◆ MATERIAL SHOWN:
──────────────────────────────

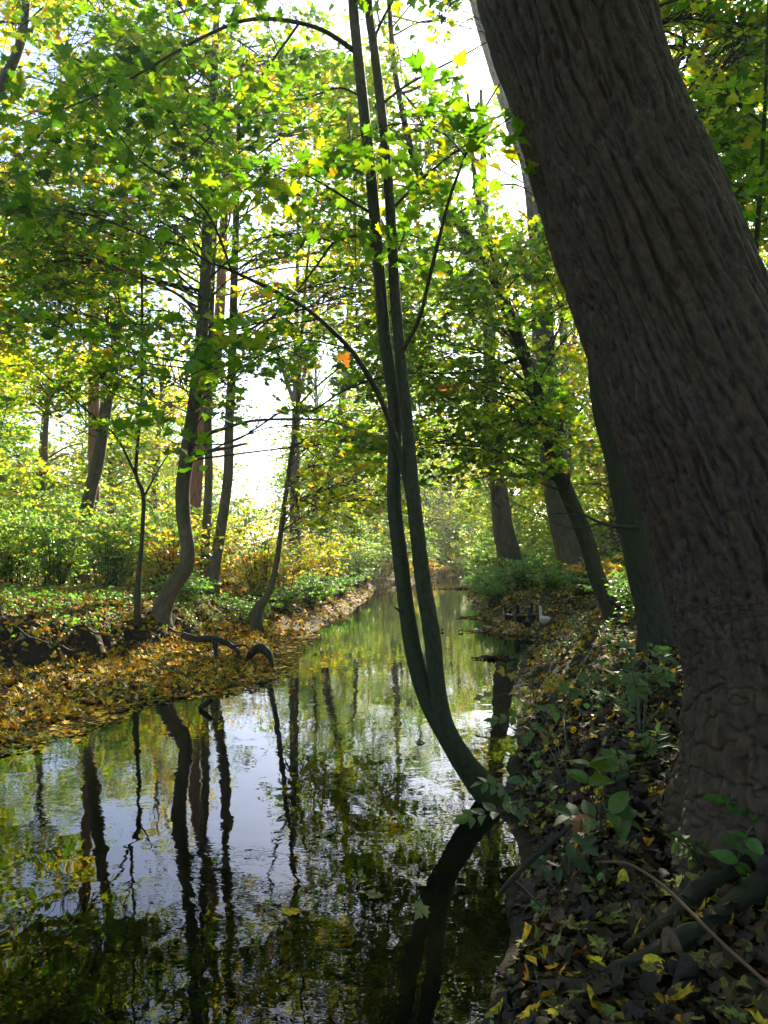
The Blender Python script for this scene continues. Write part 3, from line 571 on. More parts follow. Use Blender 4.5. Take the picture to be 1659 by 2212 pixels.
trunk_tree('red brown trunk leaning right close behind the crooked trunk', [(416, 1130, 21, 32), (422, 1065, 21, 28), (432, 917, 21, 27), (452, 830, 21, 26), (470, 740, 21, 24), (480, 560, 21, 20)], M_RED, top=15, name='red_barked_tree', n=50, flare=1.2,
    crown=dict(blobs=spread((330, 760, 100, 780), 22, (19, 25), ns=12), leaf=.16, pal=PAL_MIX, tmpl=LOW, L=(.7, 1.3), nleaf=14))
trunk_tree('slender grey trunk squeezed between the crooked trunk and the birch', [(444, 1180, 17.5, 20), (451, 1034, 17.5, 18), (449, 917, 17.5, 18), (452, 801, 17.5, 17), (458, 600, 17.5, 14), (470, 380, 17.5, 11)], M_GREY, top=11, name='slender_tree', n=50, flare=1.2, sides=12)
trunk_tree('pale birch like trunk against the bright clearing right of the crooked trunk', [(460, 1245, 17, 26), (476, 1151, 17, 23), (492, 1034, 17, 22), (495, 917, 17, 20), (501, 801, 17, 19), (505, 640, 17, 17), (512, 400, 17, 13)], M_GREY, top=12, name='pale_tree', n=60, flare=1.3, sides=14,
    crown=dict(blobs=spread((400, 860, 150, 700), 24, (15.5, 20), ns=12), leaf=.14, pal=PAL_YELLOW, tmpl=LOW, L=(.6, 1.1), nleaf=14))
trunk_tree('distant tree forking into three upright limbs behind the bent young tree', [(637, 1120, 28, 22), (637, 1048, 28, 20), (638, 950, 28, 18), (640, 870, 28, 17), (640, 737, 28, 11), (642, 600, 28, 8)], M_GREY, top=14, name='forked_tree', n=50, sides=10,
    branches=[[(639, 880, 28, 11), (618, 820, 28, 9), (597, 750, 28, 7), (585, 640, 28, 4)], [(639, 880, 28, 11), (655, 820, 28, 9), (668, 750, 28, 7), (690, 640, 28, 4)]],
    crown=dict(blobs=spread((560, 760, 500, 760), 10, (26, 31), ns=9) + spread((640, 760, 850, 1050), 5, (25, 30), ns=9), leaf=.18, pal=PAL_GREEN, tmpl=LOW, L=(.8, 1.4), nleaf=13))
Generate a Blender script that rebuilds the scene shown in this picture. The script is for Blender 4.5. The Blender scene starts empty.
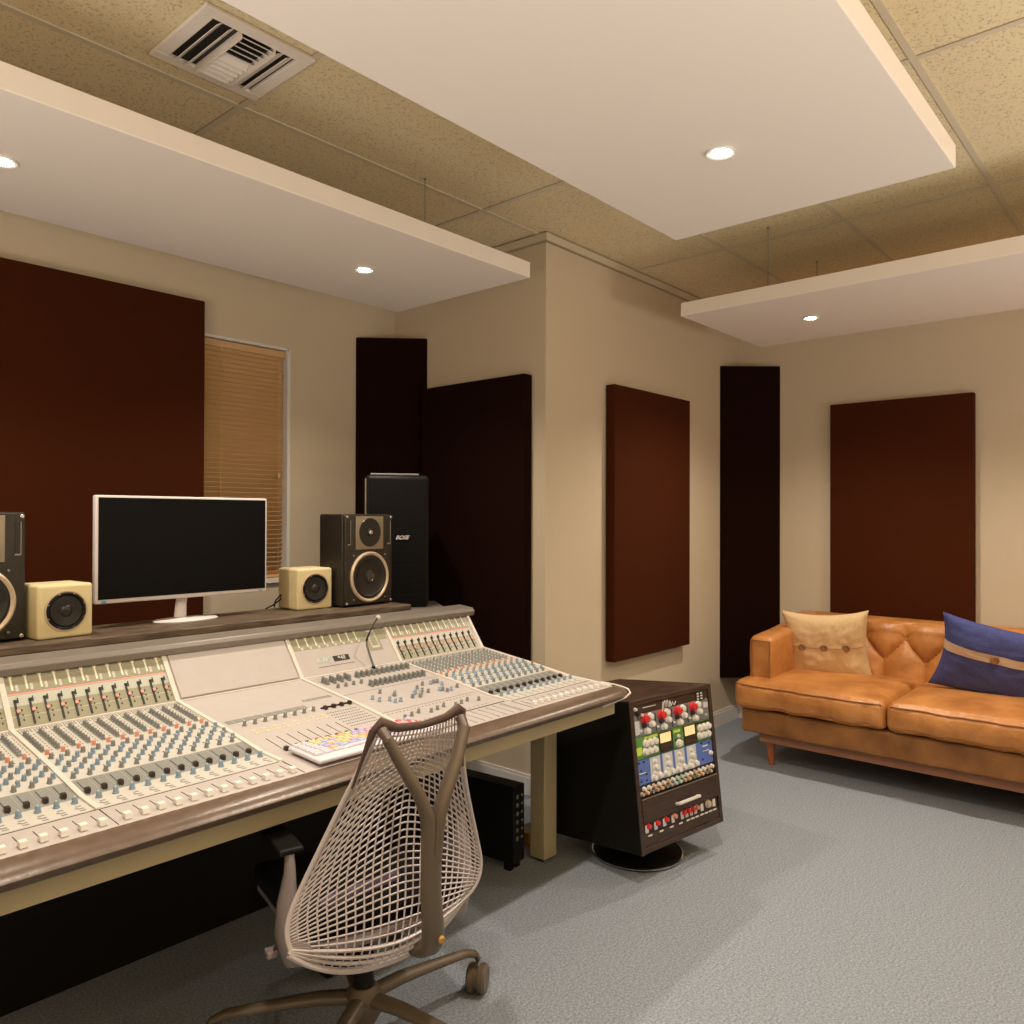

──────────────────────────────

◆ OBJECTIVE:
Strip the images and reproduce the remaining records precisely.

◆ REPLY TO THE EXERCISE:
The Blender Python script for this scene continues. Write part 3, from line 571 on. More parts follow. Use Blender 4.5. Take the picture to be 1659 by 2212 pixels.
trunk_tree('red brown trunk leaning right close behind the crooked trunk', [(416, 1130, 21, 32), (422, 1065, 21, 28), (432, 917, 21, 27), (452, 830, 21, 26), (470, 740, 21, 24), (480, 560, 21, 20)], M_RED, top=15, name='red_barked_tree', n=50, flare=1.2,
    crown=dict(blobs=spread((330, 760, 100, 780), 22, (19, 25), ns=12), leaf=.16, pal=PAL_MIX, tmpl=LOW, L=(.7, 1.3), nleaf=14))
trunk_tree('slender grey trunk squeezed between the crooked trunk and the birch', [(444, 1180, 17.5, 20), (451, 1034, 17.5, 18), (449, 917, 17.5, 18), (452, 801, 17.5, 17), (458, 600, 17.5, 14), (470, 380, 17.5, 11)], M_GREY, top=11, name='slender_tree', n=50, flare=1.2, sides=12)
trunk_tree('pale birch like trunk against the bright clearing right of the crooked trunk', [(460, 1245, 17, 26), (476, 1151, 17, 23), (492, 1034, 17, 22), (495, 917, 17, 20), (501, 801, 17, 19), (505, 640, 17, 17), (512, 400, 17, 13)], M_GREY, top=12, name='pale_tree', n=60, flare=1.3, sides=14,
    crown=dict(blobs=spread((400, 860, 150, 700), 24, (15.5, 20), ns=12), leaf=.14, pal=PAL_YELLOW, tmpl=LOW, L=(.6, 1.1), nleaf=14))
trunk_tree('distant tree forking into three upright limbs behind the bent young tree', [(637, 1120, 28, 22), (637, 1048, 28, 20), (638, 950, 28, 18), (640, 870, 28, 17), (640, 737, 28, 11), (642, 600, 28, 8)], M_GREY, top=14, name='forked_tree', n=50, sides=10,
    branches=[[(639, 880, 28, 11), (618, 820, 28, 9), (597, 750, 28, 7), (585, 640, 28, 4)], [(639, 880, 28, 11), (655, 820, 28, 9), (668, 750, 28, 7), (690, 640, 28, 4)]],
    crown=dict(blobs=spread((560, 760, 500, 760), 10, (26, 31), ns=9) + spread((640, 760, 850, 1050), 5, (25, 30), ns=9), leaf=.18, pal=PAL_GREEN, tmpl=LOW, L=(.8, 1.4), nleaf=13))
Generate a Blender script that rebuilds the scene shown in this picture. The script is for Blender 4.5. The Blender scene starts empty.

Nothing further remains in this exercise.